Подавляющую часть населения вполне устраивает сложившийся статус-кво. Безусловно, если исключить беспредел со стороны местных властей и силовиков. Но последнее — не есть специфическая черта исключительно Синьцзяна. Эти явления вызывают протесты и во внутренних районах Китая. Следовательно, базовые причины «уйгурского сепаратизма», как и захлестнувшей Китай волны «уйгурского терроризма», нужно искать не столько в деятельности зарубежных организаций и эмиссаров (хотя это отнюдь не последний фактор), но главным образом в социально-экономических и политических проблемах развития КНР и ее национальных регионов.
Если говорить об угрозе безопасности Китаю со стороны уйгурских организаций, расположенных на территории государств Средней Азии и Казахстана, это миф. Безусловно, все проживающие на территории Центральной Азии уйгуры желали бы образования суверенного уйгурского государства в пределах современной территории СУАР КНР, но воевать за это никто из них не намерен.
О деятельности ИДВТ на территории государств Центральной Азии в последние годы ничего неизвестно.
Нет информации и об ее контактах с уйгурскими организациями, работающими в Казахстане, Кыргызстане и Узбекистане.

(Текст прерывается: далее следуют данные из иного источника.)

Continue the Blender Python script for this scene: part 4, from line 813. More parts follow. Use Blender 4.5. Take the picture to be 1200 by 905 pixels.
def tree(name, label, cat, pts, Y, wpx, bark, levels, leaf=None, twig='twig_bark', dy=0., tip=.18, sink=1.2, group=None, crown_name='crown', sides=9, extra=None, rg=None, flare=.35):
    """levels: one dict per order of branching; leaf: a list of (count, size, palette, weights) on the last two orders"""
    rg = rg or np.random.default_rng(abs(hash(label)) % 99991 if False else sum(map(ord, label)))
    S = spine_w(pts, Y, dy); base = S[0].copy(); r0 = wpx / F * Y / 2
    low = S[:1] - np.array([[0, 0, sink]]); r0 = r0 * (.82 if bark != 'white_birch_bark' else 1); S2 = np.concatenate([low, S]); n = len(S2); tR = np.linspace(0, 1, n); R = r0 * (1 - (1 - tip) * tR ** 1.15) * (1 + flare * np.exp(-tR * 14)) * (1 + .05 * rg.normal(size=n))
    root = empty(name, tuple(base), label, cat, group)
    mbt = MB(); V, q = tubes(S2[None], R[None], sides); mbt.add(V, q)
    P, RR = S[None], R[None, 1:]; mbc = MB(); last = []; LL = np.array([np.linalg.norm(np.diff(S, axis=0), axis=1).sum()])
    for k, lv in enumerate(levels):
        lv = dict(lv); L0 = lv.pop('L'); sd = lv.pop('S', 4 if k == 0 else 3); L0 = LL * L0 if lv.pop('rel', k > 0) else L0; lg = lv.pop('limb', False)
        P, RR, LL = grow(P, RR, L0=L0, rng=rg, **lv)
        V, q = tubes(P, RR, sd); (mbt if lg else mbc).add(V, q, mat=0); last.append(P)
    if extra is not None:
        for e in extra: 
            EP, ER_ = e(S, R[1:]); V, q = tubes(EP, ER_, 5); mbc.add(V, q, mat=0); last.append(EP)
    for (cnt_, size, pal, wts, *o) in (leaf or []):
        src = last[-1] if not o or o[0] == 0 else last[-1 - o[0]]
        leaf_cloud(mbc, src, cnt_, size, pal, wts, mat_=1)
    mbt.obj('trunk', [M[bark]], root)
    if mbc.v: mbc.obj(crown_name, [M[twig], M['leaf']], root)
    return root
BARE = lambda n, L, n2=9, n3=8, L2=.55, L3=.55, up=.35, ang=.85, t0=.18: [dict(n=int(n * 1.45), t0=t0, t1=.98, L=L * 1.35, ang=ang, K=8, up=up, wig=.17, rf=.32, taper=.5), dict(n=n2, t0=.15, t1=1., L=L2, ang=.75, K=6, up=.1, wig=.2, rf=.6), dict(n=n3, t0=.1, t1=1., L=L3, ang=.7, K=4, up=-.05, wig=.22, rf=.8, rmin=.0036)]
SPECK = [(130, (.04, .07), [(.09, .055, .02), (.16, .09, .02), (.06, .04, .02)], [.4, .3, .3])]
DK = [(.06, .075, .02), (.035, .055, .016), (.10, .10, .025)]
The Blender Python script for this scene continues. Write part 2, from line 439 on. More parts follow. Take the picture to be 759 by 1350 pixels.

Во всяком случае, ни в одном антикитайском заявлении или антикитайском мероприятии ни уйгурские организации государств региона, ни прежде активные и имеющие контакты с ВУК лидеры этих организаций никак о себе не заявили.
Реальность же гораздо банальнее. Если исключить довольно редкие материалы по действительно актуальным вопросам развития уйгурской диаспоры, основу деятельности уйгурских организаций, работающих в государствах Центральной Азии, составляет организационная поддержка личного бизнеса их лидеров и удовлетворение их тщеславия и амбиций, что не имеет ничего общего ни с мировым уйгурским движением, ни с проблематикой «уйгурского вопроса» в государствах региона. Тем не менее, не учитывать этой проблемы, как и большую озабоченность Китая по поводу уйгуров, проживающих на территории государств Центральной Азии, и имеющихся в их среде социально-политических процессов, с позиций региональной и национальной безопасности было бы не совсем корректно».